## [Request]
Reproduce the listing exactly, with no pictures in your copy.

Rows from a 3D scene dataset
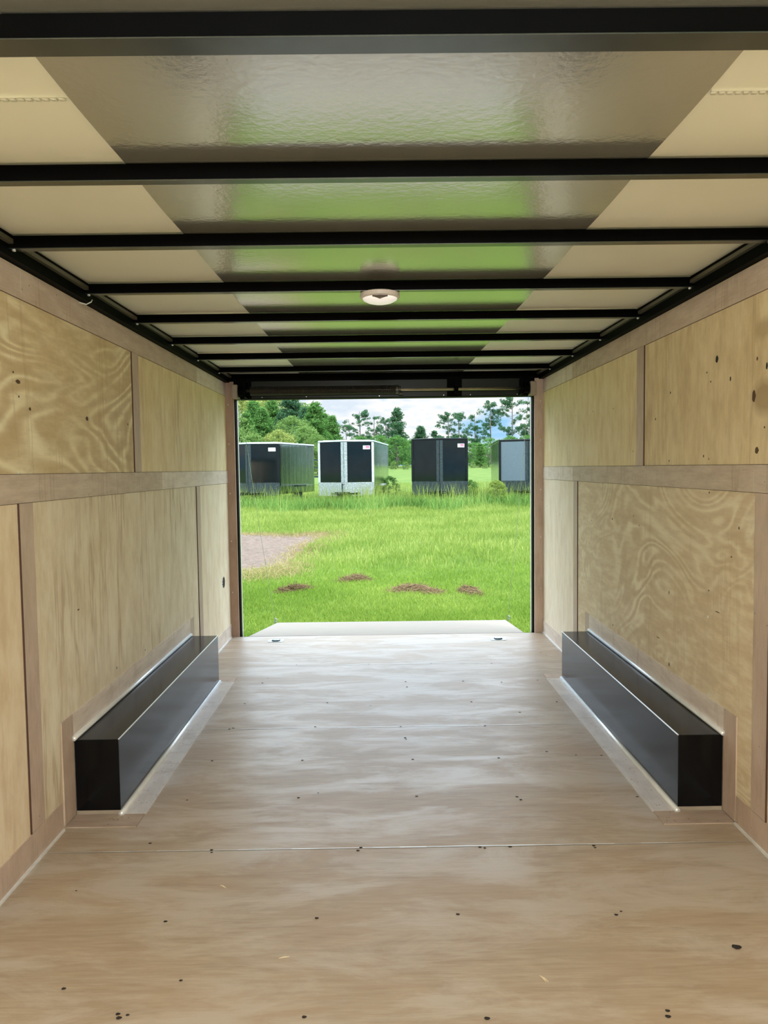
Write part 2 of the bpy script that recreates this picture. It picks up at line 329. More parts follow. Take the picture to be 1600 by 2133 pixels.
# trim strips (structure)
TT = .004; tn = [0]
def trim(x0, x1, y0, y1, z0, z1, mat, gap=0):
    tn[0] += 1; mb = MB(); mb.box(x0, x1, y0, y1, z0, z1)
    e_ = .0016; xa_, xb_ = (x0, x0+.0012) if x0 < 1 else (x1-.0012, x1)
    mb.box(xa_, xb_, y0-e_, y1+e_, z0-e_, z1+e_, 1)
    if z1-z0 > .2: mb.box(*((x0, x1+.0004) if x0 < 1 else (x0-.0004, x1)), y0-.005, y0+.0, z0, z1, 1)  # dark near-side strip paints the shadow line at the stud's gap
    return struct(mb.build('trim_%d' % tn[0], [mat, gap_shade_m]))
for s, (xa, xb) in ((-1, (0, TT)), (1, (W-TT, W))):
    j_top = [YB if s < 0 else 0, 2.53, 4.94, YE] if s < 0 else [0, 2.566, 4.97, YE]
    j_mid = [YB, 4.088, YE] if s < 0 else [0, 2.567, 4.969, YE]
    for a, b in zip(j_top[:-1], j_top[1:]): trim(xa, xb, a+.0012, b-.0012, 1.866, 1.964, luan if b < YE else lump)
    for a, b in zip(j_mid[:-1], j_mid[1:]): trim(xa, xb, a+.0012, b-.0012, 1.201, 1.294, luan if b < YE else lump)
    trim(xa, xb, 3.64, 3.738, 1.2955, 1.865, luanz)
    trim(xa, xb, 2.455, 2.552, .106, 1.1995, luanz)
    trim(xa, xb, 4.848, 4.945, .106, 1.1995, luanz)
    for i, (a, b) in enumerate([(YB if s < 0 else 0, 2.695 if s < 0 else 2.66), (4.70, YE)]):
        mb = MB(); mb.box(xa, xb, a, b, .008, .104, 0)
        x_ = xb if s < 0 else xa
        mb.box(*((0, .011) if s < 0 else (W-.011, W)), a, b, .0, .008, 1)
        struct(mb.build('baseboard_'+('left', 'right')[s > 0], [luanz if i == 0 else lump, seam_m]))
    # side rail under the roof
    mb = MB(); X = lambda d0, d1: (d0, d1) if s < 0 else (W-d1, W-d0)
    mb.box(*X(0, .034), YB, YE, 1.968, ZC+.008, 0); mb.box(*X(.034, .05), YB, YE, 2.004, 2.018, 1); mb.box(*X(.034, .04), YB, YE, 2.018, ZC+.004, 0)
    struct(mb.build('trim_rail_'+('left', 'right')[s > 0], [black_steel, rail_olive]))
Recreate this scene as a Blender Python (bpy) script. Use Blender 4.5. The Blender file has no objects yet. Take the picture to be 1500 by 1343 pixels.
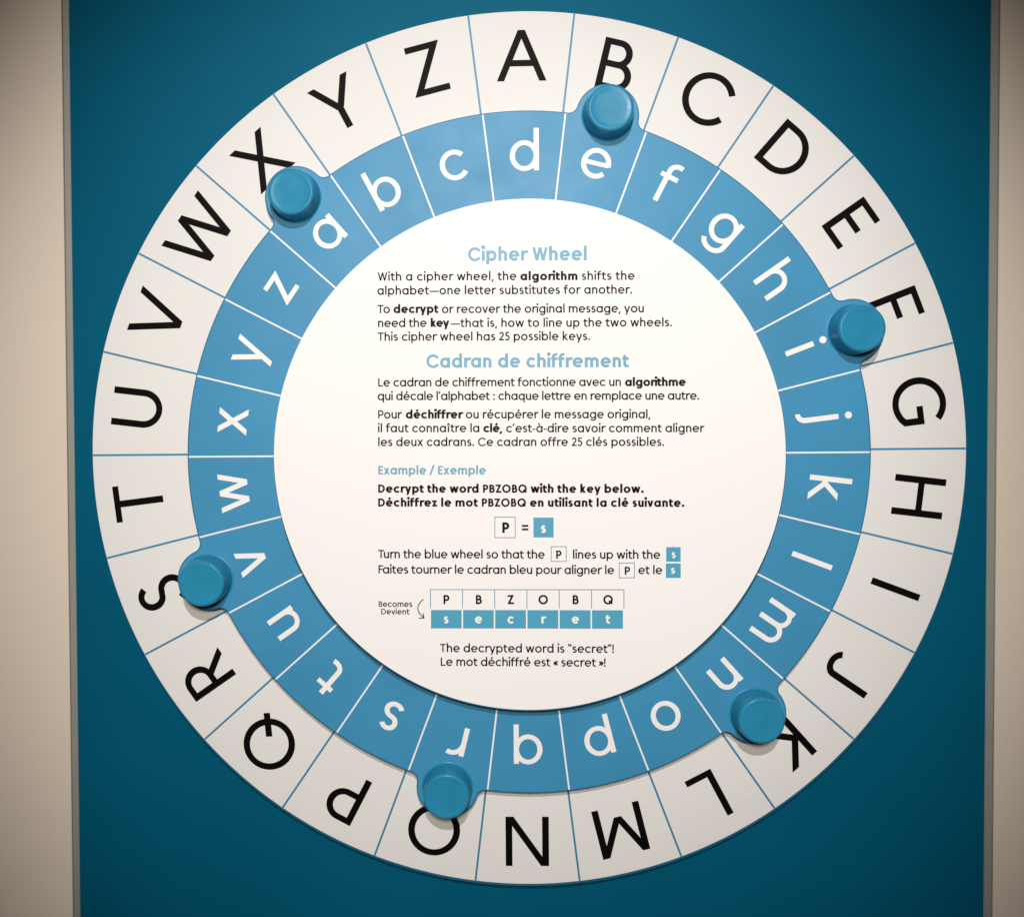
import bpy, bmesh, math
from math import sin, cos, pi, radians, hypot
from mathutils import Matrix, Vector
from mathutils.geometry import delaunay_2d_cdt

# ---------------------------------------------------------------- scene, camera, light
scene = bpy.context.scene
col = scene.collection
MM = 0.001                                   # everything below is written in millimetres
scene.view_settings.view_transform = 'Standard'
scene.view_settings.look = 'None'
scene.view_settings.exposure = 0.0
scene.view_settings.gamma = 1.0

cd = bpy.data.cameras.new('camera')
cam = bpy.data.objects.new('camera', cd); col.objects.link(cam)
cd.sensor_width = 36.0; cd.lens = 36.0
cd.shift_x = 0.0483; cd.shift_y = -0.0187
cd.clip_start = 0.05; cd.clip_end = 60
R = [[0.99964, 0.003596, 0.026623], [-0.002964, 0.999714, -0.023726], [-0.0267, 0.023639, 0.999364]]
right = Vector((R[0][0], R[0][2], -R[0][1])); down = Vector((R[1][0], R[1][2], -R[1][1])); fwd = Vector((R[2][0], R[2][2], -R[2][1]))
m = Matrix.Identity(4)
for i in range(3):
    m[i][0] = right[i]; m[i][1] = -down[i]; m[i][2] = -fwd[i]
m[0][3], m[1][3], m[2][3] = -50.58*MM, -1504.2*MM, 54.3*MM
cam.matrix_world = m
scene.camera = cam

world = bpy.data.worlds.new('World'); scene.world = world; world.use_nodes = True
bg = world.node_tree.nodes['Background']
bg.inputs[0].default_value = (1.0, 0.86, 0.70, 1); bg.inputs[1].default_value = 0.02

def spot(name, loc, aim, power, colour, radius, size, blend):
    d = bpy.data.lights.new(name, 'SPOT'); d.energy = power; d.color = colour
    d.shadow_soft_size = radius; d.spot_size = radians(size); d.spot_blend = blend
    o = bpy.data.objects.new(name, d); col.objects.link(o)
    o.location = Vector(loc)*MM
    o.rotation_euler = (Vector(aim)-Vector(loc)).to_track_quat('-Z', 'Y').to_euler()
    return o
spot('key_lamp', (-30, -2600, 1240), (-45, 0, -10), 182, (0.975, 0.99, 1.0), 0.030, 44.5, 0.82)
spot('fill_lamp', (-60, -2300, 500), (-55, 0, 30), 140, (1.0, 0.88, 0.755), 0.16, 52, 0.82)

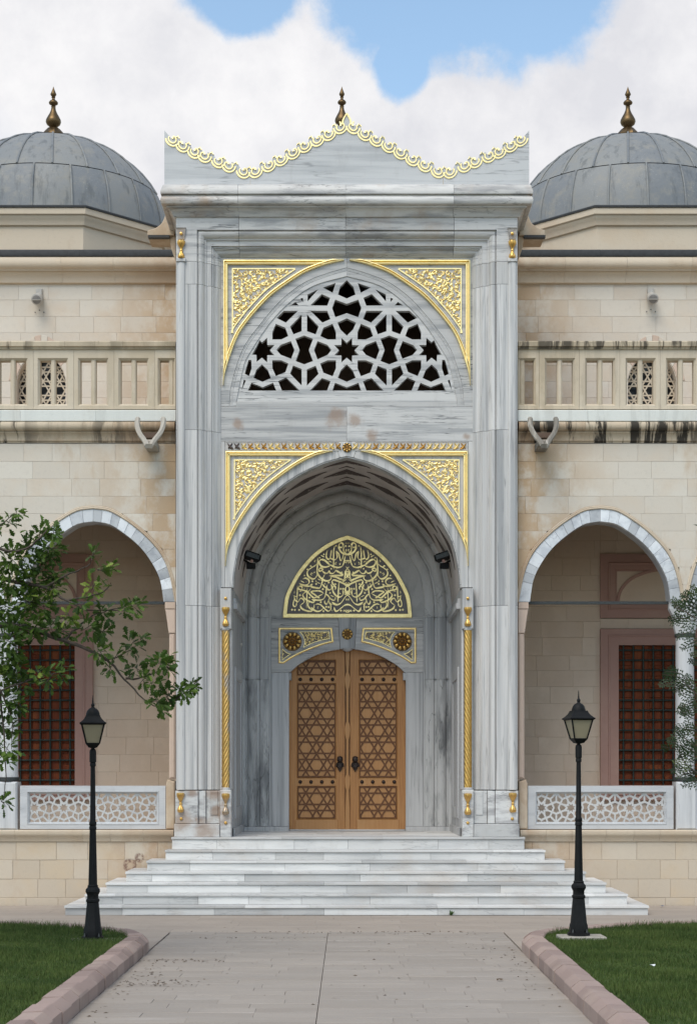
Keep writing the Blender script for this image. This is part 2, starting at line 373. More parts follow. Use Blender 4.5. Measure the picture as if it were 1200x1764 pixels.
def plate(outer, holes, yf, yb):
    loops = [outer] + holes
    T = tessellate_polygon([[Vector((a, b, 0)) for a, b in l] for l in loops])
    flat = [p for l in loops for p in l]; n = len(flat)
    V = [(a, yf, b) for a, b in flat] + [(a, yb, b) for a, b in flat]
    F = [tuple(t) for t in T] + [tuple(i + n for i in t) for t in T]
    k = 0
    for l in loops:
        m = len(l)
        for i in range(m): F.append((k + i, k + (i + 1) % m, n + k + (i + 1) % m, n + k + i))
        k += m
    return V, F
XZ = lambda u, v, h: (u, h, v)
XY = lambda u, v, h: (u, v, h)
def sweep(path, prof, to3=XZ, closed=False, caps=True, lim=3.0):
    """prof: (offset to the left of the path, height)"""
    n, m = len(path), len(prof); P = [Vector(p) for p in path]; V = []
    for i in range(n):
        a = P[i - 1] if (i or closed) else None; d = P[(i + 1) % n] if (i < n - 1 or closed) else None
        ns = []
        if a is not None: e = (P[i] - a).normalized(); ns.append(Vector((-e.y, e.x)))
        if d is not None: e = (d - P[i]).normalized(); ns.append(Vector((-e.y, e.x)))
        m_ = sum(ns, Vector((0, 0)))
        if m_.length < 1e-5: m_ = ns[0].copy()
        m_.normalize(); k = min(lim, 1 / max(.05, m_.dot(ns[0])))
        for off, h in prof: V.append(to3(*(P[i] + m_ * (off * k)), h))
    F = []
    for i in range(n if closed else n - 1):
        i2 = (i + 1) % n
        for j in range(m - 1): F.append((i * m + j, i2 * m + j, i2 * m + j + 1, i * m + j + 1))
    if caps and not closed: F += [tuple(range(m)), tuple(range((n - 1) * m, n * m))]
    return V, F
def xstrip(prof, x0, x1):
    n = len(prof)
    V = [(x0, y, z) for y, z in prof] + [(x1, y, z) for y, z in prof]
    F = [(i, (i + 1) % n, n + (i + 1) % n, n + i) for i in range(n)] + [tuple(range(n)), tuple(range(n, 2 * n))]
    return V, F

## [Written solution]
Write part 2 of the bpy script that recreates this picture. It picks up at line 329. More parts follow. Take the picture to be 1600 by 2133 pixels.
# trim strips (structure)
TT = .004; tn = [0]
def trim(x0, x1, y0, y1, z0, z1, mat, gap=0):
    tn[0] += 1; mb = MB(); mb.box(x0, x1, y0, y1, z0, z1)
    e_ = .0016; xa_, xb_ = (x0, x0+.0012) if x0 < 1 else (x1-.0012, x1)
    mb.box(xa_, xb_, y0-e_, y1+e_, z0-e_, z1+e_, 1)
    if z1-z0 > .2: mb.box(*((x0, x1+.0004) if x0 < 1 else (x0-.0004, x1)), y0-.005, y0+.0, z0, z1, 1)  # dark near-side strip paints the shadow line at the stud's gap
    return struct(mb.build('trim_%d' % tn[0], [mat, gap_shade_m]))
for s, (xa, xb) in ((-1, (0, TT)), (1, (W-TT, W))):
    j_top = [YB if s < 0 else 0, 2.53, 4.94, YE] if s < 0 else [0, 2.566, 4.97, YE]
    j_mid = [YB, 4.088, YE] if s < 0 else [0, 2.567, 4.969, YE]
    for a, b in zip(j_top[:-1], j_top[1:]): trim(xa, xb, a+.0012, b-.0012, 1.866, 1.964, luan if b < YE else lump)
    for a, b in zip(j_mid[:-1], j_mid[1:]): trim(xa, xb, a+.0012, b-.0012, 1.201, 1.294, luan if b < YE else lump)
    trim(xa, xb, 3.64, 3.738, 1.2955, 1.865, luanz)
    trim(xa, xb, 2.455, 2.552, .106, 1.1995, luanz)
    trim(xa, xb, 4.848, 4.945, .106, 1.1995, luanz)
    for i, (a, b) in enumerate([(YB if s < 0 else 0, 2.695 if s < 0 else 2.66), (4.70, YE)]):
        mb = MB(); mb.box(xa, xb, a, b, .008, .104, 0)
        x_ = xb if s < 0 else xa
        mb.box(*((0, .011) if s < 0 else (W-.011, W)), a, b, .0, .008, 1)
        struct(mb.build('baseboard_'+('left', 'right')[s > 0], [luanz if i == 0 else lump, seam_m]))
    # side rail under the roof
    mb = MB(); X = lambda d0, d1: (d0, d1) if s < 0 else (W-d1, W-d0)
    mb.box(*X(0, .034), YB, YE, 1.968, ZC+.008, 0); mb.box(*X(.034, .05), YB, YE, 2.004, 2.018, 1); mb.box(*X(.034, .04), YB, YE, 2.018, ZC+.004, 0)
    struct(mb.build('trim_rail_'+('left', 'right')[s > 0], [black_steel, rail_olive]))
Recreate this scene as a Blender Python (bpy) script. Use Blender 4.5. The Blender file has no objects yet. Take the picture to be 1500 by 1343 pixels.
import bpy, bmesh, math
from math import sin, cos, pi, radians, hypot
from mathutils import Matrix, Vector
from mathutils.geometry import delaunay_2d_cdt

# ---------------------------------------------------------------- scene, camera, light
scene = bpy.context.scene
col = scene.collection
MM = 0.001                                   # everything below is written in millimetres
scene.view_settings.view_transform = 'Standard'
scene.view_settings.look = 'None'
scene.view_settings.exposure = 0.0
scene.view_settings.gamma = 1.0

cd = bpy.data.cameras.new('camera')
cam = bpy.data.objects.new('camera', cd); col.objects.link(cam)
cd.sensor_width = 36.0; cd.lens = 36.0
cd.shift_x = 0.0483; cd.shift_y = -0.0187
cd.clip_start = 0.05; cd.clip_end = 60
R = [[0.99964, 0.003596, 0.026623], [-0.002964, 0.999714, -0.023726], [-0.0267, 0.023639, 0.999364]]
right = Vector((R[0][0], R[0][2], -R[0][1])); down = Vector((R[1][0], R[1][2], -R[1][1])); fwd = Vector((R[2][0], R[2][2], -R[2][1]))
m = Matrix.Identity(4)
for i in range(3):
    m[i][0] = right[i]; m[i][1] = -down[i]; m[i][2] = -fwd[i]
m[0][3], m[1][3], m[2][3] = -50.58*MM, -1504.2*MM, 54.3*MM
cam.matrix_world = m
scene.camera = cam

world = bpy.data.worlds.new('World'); scene.world = world; world.use_nodes = True
bg = world.node_tree.nodes['Background']
bg.inputs[0].default_value = (1.0, 0.86, 0.70, 1); bg.inputs[1].default_value = 0.02

def spot(name, loc, aim, power, colour, radius, size, blend):
    d = bpy.data.lights.new(name, 'SPOT'); d.energy = power; d.color = colour
    d.shadow_soft_size = radius; d.spot_size = radians(size); d.spot_blend = blend
    o = bpy.data.objects.new(name, d); col.objects.link(o)
    o.location = Vector(loc)*MM
    o.rotation_euler = (Vector(aim)-Vector(loc)).to_track_quat('-Z', 'Y').to_euler()
    return o
spot('key_lamp', (-30, -2600, 1240), (-45, 0, -10), 182, (0.975, 0.99, 1.0), 0.030, 44.5, 0.82)
spot('fill_lamp', (-60, -2300, 500), (-55, 0, 30), 140, (1.0, 0.88, 0.755), 0.16, 52, 0.82)

Keep writing the Blender script for this image. This is part 2, starting at line 373. More parts follow. Use Blender 4.5. Measure the picture as if it were 1200x1764 pixels.
def plate(outer, holes, yf, yb):
    loops = [outer] + holes
    T = tessellate_polygon([[Vector((a, b, 0)) for a, b in l] for l in loops])
    flat = [p for l in loops for p in l]; n = len(flat)
    V = [(a, yf, b) for a, b in flat] + [(a, yb, b) for a, b in flat]
    F = [tuple(t) for t in T] + [tuple(i + n for i in t) for t in T]
    k = 0
    for l in loops:
        m = len(l)
        for i in range(m): F.append((k + i, k + (i + 1) % m, n + k + (i + 1) % m, n + k + i))
        k += m
    return V, F
XZ = lambda u, v, h: (u, h, v)
XY = lambda u, v, h: (u, v, h)
def sweep(path, prof, to3=XZ, closed=False, caps=True, lim=3.0):
    """prof: (offset to the left of the path, height)"""
    n, m = len(path), len(prof); P = [Vector(p) for p in path]; V = []
    for i in range(n):
        a = P[i - 1] if (i or closed) else None; d = P[(i + 1) % n] if (i < n - 1 or closed) else None
        ns = []
        if a is not None: e = (P[i] - a).normalized(); ns.append(Vector((-e.y, e.x)))
        if d is not None: e = (d - P[i]).normalized(); ns.append(Vector((-e.y, e.x)))
        m_ = sum(ns, Vector((0, 0)))
        if m_.length < 1e-5: m_ = ns[0].copy()
        m_.normalize(); k = min(lim, 1 / max(.05, m_.dot(ns[0])))
        for off, h in prof: V.append(to3(*(P[i] + m_ * (off * k)), h))
    F = []
    for i in range(n if closed else n - 1):
        i2 = (i + 1) % n
        for j in range(m - 1): F.append((i * m + j, i2 * m + j, i2 * m + j + 1, i * m + j + 1))
    if caps and not closed: F += [tuple(range(m)), tuple(range((n - 1) * m, n * m))]
    return V, F
def xstrip(prof, x0, x1):
    n = len(prof)
    V = [(x0, y, z) for y, z in prof] + [(x1, y, z) for y, z in prof]
    F = [(i, (i + 1) % n, n + (i + 1) % n, n + i) for i in range(n)] + [tuple(range(n)), tuple(range(n, 2 * n))]
    return V, F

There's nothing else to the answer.